Il 27 giugno 1905 è una data che ha segnato la storia della Russia e del mondo. In quel giorno, i marinai della corazzata Potemkin, la nave ammiraglia della flotta russa nel Mar Nero, si ribellarono al loro comandante e agli altri ufficiali che volevano costringerli a mangiare carne marcia e infestata dai vermi. Fu il primo atto di una rivolta popolare che scosse le fondamenta dello zarismo e anticipò la rivoluzione del 1917.
La corazzata Potemkin era una delle più moderne e potenti navi da guerra dell’epoca, dotata di cannoni da 152 mm e di una velocità di 16 nodi. Era stata costruita tra il 1898 e il 1903 nei cantieri navali di Nikolaev, in Ucraina, e battezzata in onore del principe Grigorij Potëmkin, il favorito di Caterina la Grande. Il suo equipaggio era composto da circa 800 marinai, molti dei quali provenienti dalle campagne o dalle fabbriche, sottoposti a una dura disciplina e a condizioni di vita miserabili.
La situazione politica e sociale della Russia era altrettanto critica. Il paese era uscito sconfitto dalla guerra contro il Giappone, che aveva provocato la perdita di Port Arthur e della Manciuria. La popolazione soffriva di fame, povertà e oppressione. Il regime zarista era corrotto, autocratico e repressivo. Le forze rivoluzionarie, tra cui i socialisti rivoluzionari, i menscevichi e i bolscevichi, si organizzavano clandestinamente per diffondere le idee di libertà, uguaglianza e giustizia.

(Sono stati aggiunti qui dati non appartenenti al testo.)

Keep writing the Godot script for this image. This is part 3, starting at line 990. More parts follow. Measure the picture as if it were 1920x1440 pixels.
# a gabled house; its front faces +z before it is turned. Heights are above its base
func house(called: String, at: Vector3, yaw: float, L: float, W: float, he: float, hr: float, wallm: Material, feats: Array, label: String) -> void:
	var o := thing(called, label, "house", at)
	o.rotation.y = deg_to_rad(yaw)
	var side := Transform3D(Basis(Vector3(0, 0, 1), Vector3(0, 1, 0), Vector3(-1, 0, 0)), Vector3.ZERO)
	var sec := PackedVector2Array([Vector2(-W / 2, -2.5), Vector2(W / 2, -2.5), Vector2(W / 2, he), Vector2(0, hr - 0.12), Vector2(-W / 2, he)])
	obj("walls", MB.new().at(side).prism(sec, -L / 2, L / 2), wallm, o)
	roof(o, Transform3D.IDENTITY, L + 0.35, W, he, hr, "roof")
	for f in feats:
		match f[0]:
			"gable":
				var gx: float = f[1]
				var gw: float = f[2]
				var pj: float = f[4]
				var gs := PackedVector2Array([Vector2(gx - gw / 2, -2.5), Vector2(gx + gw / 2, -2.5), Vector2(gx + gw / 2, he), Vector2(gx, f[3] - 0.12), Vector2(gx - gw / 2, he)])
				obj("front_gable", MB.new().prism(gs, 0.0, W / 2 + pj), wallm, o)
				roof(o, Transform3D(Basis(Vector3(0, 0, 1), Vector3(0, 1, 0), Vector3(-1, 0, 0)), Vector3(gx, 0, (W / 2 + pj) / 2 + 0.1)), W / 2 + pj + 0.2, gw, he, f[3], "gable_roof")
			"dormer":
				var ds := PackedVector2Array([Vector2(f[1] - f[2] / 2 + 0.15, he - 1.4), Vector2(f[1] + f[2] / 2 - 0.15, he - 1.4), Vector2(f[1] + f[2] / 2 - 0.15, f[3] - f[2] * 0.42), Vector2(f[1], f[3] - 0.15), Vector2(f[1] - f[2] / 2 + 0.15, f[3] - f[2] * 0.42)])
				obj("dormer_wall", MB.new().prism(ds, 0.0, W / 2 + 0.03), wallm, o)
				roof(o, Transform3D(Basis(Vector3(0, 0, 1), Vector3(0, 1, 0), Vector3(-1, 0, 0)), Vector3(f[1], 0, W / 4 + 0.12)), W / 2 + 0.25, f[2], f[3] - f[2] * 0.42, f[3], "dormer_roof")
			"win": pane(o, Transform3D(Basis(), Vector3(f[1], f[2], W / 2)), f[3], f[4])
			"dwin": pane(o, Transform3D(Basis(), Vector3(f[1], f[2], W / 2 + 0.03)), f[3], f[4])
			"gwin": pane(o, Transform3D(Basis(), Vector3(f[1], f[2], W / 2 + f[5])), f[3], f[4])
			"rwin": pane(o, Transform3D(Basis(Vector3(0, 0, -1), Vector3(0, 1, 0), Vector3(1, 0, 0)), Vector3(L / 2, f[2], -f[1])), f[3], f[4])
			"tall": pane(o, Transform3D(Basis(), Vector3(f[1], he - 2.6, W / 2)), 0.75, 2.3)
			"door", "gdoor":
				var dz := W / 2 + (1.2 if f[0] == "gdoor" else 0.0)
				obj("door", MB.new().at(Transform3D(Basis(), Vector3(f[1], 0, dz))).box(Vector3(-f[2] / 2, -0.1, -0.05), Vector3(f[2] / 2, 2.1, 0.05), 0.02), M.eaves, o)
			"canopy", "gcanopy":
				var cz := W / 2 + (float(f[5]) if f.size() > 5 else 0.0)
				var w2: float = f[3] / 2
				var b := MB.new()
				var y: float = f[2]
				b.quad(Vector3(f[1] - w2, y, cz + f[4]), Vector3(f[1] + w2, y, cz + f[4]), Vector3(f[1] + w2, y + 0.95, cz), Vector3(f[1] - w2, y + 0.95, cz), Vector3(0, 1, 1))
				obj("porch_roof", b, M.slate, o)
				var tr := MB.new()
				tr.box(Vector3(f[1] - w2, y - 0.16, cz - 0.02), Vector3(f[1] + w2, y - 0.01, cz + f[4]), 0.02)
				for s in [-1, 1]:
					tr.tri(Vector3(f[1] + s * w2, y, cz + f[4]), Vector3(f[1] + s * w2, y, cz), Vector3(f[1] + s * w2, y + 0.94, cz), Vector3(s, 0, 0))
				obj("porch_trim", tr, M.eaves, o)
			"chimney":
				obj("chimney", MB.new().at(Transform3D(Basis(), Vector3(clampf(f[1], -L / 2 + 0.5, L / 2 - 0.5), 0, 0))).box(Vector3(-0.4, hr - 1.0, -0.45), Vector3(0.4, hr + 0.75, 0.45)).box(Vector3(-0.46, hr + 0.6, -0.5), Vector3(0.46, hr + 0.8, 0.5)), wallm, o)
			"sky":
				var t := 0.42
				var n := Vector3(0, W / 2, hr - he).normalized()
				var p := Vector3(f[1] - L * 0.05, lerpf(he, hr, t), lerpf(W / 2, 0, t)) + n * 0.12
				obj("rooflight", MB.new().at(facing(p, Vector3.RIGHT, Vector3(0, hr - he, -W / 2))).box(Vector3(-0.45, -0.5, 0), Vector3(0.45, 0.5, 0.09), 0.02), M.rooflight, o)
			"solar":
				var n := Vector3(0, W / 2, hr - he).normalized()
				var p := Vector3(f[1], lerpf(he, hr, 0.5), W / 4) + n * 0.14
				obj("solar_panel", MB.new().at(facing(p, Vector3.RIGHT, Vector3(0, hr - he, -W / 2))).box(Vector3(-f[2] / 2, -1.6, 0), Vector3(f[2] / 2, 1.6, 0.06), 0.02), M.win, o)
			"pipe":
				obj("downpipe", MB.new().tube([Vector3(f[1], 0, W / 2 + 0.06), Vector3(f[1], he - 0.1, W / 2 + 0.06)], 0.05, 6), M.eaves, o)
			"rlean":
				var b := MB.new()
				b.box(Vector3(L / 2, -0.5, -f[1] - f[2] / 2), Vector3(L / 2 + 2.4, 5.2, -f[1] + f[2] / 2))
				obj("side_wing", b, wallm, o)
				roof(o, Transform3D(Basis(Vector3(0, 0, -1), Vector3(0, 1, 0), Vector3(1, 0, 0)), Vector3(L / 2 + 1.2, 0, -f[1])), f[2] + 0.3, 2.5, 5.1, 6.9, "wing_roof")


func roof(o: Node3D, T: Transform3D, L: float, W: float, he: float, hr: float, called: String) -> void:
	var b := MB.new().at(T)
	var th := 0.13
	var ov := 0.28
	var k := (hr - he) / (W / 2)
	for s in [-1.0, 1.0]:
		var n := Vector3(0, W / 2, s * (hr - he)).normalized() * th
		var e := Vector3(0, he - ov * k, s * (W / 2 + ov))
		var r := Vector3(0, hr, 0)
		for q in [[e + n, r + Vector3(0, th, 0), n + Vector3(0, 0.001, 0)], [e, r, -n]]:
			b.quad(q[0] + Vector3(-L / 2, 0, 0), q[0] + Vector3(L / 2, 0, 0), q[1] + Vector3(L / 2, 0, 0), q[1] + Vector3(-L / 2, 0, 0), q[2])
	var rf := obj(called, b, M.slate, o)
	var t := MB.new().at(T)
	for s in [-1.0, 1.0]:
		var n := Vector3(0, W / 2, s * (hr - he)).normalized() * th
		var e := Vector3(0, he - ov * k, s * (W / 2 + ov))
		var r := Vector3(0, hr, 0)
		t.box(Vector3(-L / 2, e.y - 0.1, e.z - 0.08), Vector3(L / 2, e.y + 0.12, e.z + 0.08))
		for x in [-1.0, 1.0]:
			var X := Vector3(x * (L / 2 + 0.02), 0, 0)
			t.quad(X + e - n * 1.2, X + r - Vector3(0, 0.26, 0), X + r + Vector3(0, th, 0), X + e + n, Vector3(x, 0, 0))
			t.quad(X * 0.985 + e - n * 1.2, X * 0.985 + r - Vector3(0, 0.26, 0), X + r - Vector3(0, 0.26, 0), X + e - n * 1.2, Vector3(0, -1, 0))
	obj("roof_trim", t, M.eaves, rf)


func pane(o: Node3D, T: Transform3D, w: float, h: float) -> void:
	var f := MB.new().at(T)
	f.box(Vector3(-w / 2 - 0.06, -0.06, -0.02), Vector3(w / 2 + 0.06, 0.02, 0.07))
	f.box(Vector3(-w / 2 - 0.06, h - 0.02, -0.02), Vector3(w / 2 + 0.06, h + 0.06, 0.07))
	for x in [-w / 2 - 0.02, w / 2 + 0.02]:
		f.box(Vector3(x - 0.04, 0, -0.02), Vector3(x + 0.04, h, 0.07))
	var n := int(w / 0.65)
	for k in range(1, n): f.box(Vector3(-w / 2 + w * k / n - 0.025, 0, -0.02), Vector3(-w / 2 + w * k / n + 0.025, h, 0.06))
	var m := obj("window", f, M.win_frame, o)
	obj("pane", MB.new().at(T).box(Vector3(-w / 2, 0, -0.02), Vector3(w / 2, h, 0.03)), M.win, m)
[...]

Il 27 giugno 1905 la corazzata Potemkin era alla fonda nell’isola di Tendra, in attesa di raggiungere il resto della flotta per partecipare a un’esercitazione. A bordo regnava il malcontento per le razioni scarse e scadenti. Quando il primo ufficiale Ippolit Giliarovskij ordinò ai marinai di mangiare comunque la carne piena di vermi, scoppiò la scintilla che innescò l’ammutinamento. Il sottufficiale torpediniere Afanasij Matjušenko guidò la rivolta, che si concluse con l’uccisione di sette ufficiali, tra cui il comandante Evgenij Golikov e lo stesso Giliarovskij. Gli altri ufficiali furono arrestati o si unirono agli ammutinati.
La corazzata issò la bandiera rossa e si diresse verso Odessa, dove era in corso uno sciopero generale contro il governo zarista. I marinai si unirono alla protesta degli operai e dei cittadini, che accolsero con entusiasmo la nave ribelle. Il 28 giugno si tennero i funerali del marinaio Grigorij Vakulencuk, capo degli ammutinati, che era stato ferito mortalmente durante l’insurrezione. La sua bara fu portata in corteo per le strade della città, seguita da una folla commossa e indignata. La sera stessa, però, le autorità zariste scatenarono una violenta repressione contro i manifestanti, sparando dalla fortezza sul porto e dalla collina dei cannoni sulla folla inerme. Si contarono migliaia di morti e feriti.
La mattina del 30 giugno due squadriglie navali giunsero al porto di Odessa per intimare alla corazzata Potemkin di arrendersi o affrontare il fuoco nemico. Ma i marinai delle altre navi si rifiutarono di sparare contro i loro compagni e la Potemkin riuscì a sfuggire al blocco navale. La nave cercò invano di trovare un rifugio sicuro in altri porti del Mar Nero, ma ovunque trovò le porte chiuse o ostili. Dopo giorni di navigazione senza rifornimenti né appoggi, l’equipaggio decise di consegnare la nave al porto di Costanza, in Romania, dove ottenne l’asilo politico. Alcuni marinai riuscirono a fuggire in Romania o in altri paesi, mentre altri furono costretti a tornare in Russia, dove furono processati e condannati a pene severe. Il leader della rivolta, Afanasij Matjušenko, fu impiccato a Sebastopoli nel 1907, dopo essere tornato clandestinamente in patria per continuare la sua lotta politica.
L’ammutinamento della corazzata Potemkin fu uno degli episodi più significativi della rivoluzione russa del 1905, che ebbe il suo culmine nella domenica di sangue del 9 gennaio, quando le truppe zariste massacrarono una manifestazione pacifica a San Pietroburgo. La rivolta dei marinai dimostrò la possibilità di un’azione diretta e autonoma delle masse popolari contro il potere oppressivo e ingiusto. Fu anche un esempio di solidarietà e fraternità tra i lavoratori di terra e di mare, che si riconobbero nella stessa causa e nello stesso destino. La corazzata Potemkin divenne un simbolo della resistenza e della speranza rivoluzionaria, che una dozzina di anni dopo avrebbe portato alla caduta dello zarismo e alla nascita della prima repubblica socialista del mondo.